I have an intimate relationship with garbage. Always have. When I was a boy learning about becoming a man, one of my daily chores was taking out the household garbage after supper. It must have been a job fit to enhance masculinity since I cannot remember my sister being able to take a turn. As a father of two daughters, there was, therefore, no one to take out the trash but me, so I continued. It is a daily chore still done even in these years of retirement.

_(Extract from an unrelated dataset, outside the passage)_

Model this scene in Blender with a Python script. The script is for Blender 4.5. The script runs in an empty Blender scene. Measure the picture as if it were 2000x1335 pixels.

However, there is one big difference in handling garbage in suburbia where there is curbside garbage pickup. Out here in the country I take it out of the house to a collection point here on the farm and then once a week transport it to the nearby recycling center where I get to handle it a second time. Living on a farm means no curbside pickup; instead, it is twice pickup. One other thing different about now and back then is the garbage. Growing up food came more directly from the garden, the pantry where summer canning was stored, or the chicken yard, the hog pen, or the cow lot. The packaging was more like hulls for peas and shucks for corn.
Today's lunch came in a plastic throw away bowl packaged in a square cardboard box which means there was a lot more to take to the trash can. Every trip to take out the garbage reminds me of how we live in a throwaway culture that is accumulating a ton of waste outside our doors. It causes some thoughts some days about the way I am a part of this society which seems to take for granted daily bread and gets careless about the ecological cost of getting it to the table. I wonder if this is all a part of God's plan, or ours.